08 January 2015, The Tablet

MP calls for better religious literacy in public life


POLITICIANS NEED to be more religiously literate and speak more carefully about the links between religion and security, according to a Conservative MP this week.

John Glen, chairman of the All-Party Parliamentary Group for Global Uncertainties, said that narratives linking religion and security were too often “disappointingly” simplistic, and added: “We need intelligent analysis that does justice to the realities.”

Mr Glen, who is an Anglican, was speaking at the launch of the “Religion, Security and Global Uncertainties Report”, published by the Open University and the Research Councils’ Partnership for Conflict, Crime and Security Research.

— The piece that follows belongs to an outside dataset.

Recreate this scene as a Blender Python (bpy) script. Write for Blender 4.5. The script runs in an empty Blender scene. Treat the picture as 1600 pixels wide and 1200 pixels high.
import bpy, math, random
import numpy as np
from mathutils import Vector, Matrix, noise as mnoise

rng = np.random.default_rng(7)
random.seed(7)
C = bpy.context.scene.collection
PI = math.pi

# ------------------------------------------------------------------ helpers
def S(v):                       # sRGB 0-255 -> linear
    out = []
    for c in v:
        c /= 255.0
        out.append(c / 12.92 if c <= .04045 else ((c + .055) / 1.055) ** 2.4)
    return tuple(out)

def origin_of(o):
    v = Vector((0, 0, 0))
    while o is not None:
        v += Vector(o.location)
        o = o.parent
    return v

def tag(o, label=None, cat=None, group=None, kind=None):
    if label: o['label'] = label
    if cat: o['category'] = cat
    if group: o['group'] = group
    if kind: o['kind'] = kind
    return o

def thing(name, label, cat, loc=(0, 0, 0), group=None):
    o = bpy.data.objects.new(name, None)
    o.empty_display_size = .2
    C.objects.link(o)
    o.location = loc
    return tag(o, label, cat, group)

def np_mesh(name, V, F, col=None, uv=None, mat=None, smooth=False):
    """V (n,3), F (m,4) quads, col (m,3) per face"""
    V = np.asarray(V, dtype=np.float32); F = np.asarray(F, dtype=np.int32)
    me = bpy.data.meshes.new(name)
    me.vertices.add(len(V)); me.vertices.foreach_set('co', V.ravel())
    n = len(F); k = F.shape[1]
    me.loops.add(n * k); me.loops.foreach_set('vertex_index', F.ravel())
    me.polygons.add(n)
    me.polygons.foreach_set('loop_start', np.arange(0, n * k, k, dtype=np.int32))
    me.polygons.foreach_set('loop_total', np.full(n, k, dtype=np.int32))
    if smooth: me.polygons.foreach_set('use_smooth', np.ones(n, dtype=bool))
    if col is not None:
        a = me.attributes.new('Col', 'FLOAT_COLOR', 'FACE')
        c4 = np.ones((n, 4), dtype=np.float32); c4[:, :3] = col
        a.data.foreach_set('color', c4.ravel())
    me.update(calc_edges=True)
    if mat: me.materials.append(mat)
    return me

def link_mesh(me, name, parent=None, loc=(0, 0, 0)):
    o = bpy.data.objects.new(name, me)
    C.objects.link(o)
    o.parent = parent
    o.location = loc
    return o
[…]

Other speakers at the event expressed concern that the Government’s downgrading of religious education could leave children with such poor understanding of different faiths that it would put itself at odds with a requirement in the 2014 Counter-Terrorism bill to “prevent people from being drawn into terrorism”.

Dr Jenny Taylor, of Lapido Media, quoted Iranian-born Professor Seyyed Hossein Nasr of George Washington University, who said that Muslims do not accept the moral authority the secular West continued to claim after distancing itself from Christianity.

The report also criticised Western media coverage that viewed the world through a purely socio-economic lens and discounted stories’ religious elements.

And it concluded by stating that the West needed to better understand its religious minorities and the role religion plays in the rest of the world.